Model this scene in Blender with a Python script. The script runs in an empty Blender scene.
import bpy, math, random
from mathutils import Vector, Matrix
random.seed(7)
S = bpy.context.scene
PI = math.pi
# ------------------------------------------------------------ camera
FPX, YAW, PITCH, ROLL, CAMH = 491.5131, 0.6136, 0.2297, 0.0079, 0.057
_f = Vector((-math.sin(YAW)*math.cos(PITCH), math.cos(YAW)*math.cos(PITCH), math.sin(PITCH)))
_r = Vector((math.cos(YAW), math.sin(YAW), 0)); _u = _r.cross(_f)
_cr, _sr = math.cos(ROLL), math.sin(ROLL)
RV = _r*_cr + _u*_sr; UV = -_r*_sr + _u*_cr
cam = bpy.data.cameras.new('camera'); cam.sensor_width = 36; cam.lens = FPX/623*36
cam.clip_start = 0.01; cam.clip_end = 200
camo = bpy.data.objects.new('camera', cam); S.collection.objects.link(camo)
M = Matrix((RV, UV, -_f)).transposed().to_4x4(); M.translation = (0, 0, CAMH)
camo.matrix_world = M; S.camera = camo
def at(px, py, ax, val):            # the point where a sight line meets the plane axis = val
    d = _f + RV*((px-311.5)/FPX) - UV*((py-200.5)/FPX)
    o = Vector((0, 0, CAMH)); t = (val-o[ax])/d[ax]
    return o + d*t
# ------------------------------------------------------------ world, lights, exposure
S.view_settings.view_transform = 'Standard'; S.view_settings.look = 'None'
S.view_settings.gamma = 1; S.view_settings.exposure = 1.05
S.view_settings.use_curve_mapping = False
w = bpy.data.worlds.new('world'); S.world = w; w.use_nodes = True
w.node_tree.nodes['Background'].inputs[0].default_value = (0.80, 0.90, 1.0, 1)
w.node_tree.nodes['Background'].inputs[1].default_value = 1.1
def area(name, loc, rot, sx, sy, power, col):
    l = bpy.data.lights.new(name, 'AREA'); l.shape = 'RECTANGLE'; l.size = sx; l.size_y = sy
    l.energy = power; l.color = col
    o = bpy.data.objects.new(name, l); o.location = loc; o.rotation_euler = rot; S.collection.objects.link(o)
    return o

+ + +

=== Task statement ===
Copy each line above that contains the string "scene".

=== Solved exercise ===
Model this scene in Blender with a Python script. The script runs in an empty Blender scene.
S = bpy.context.scene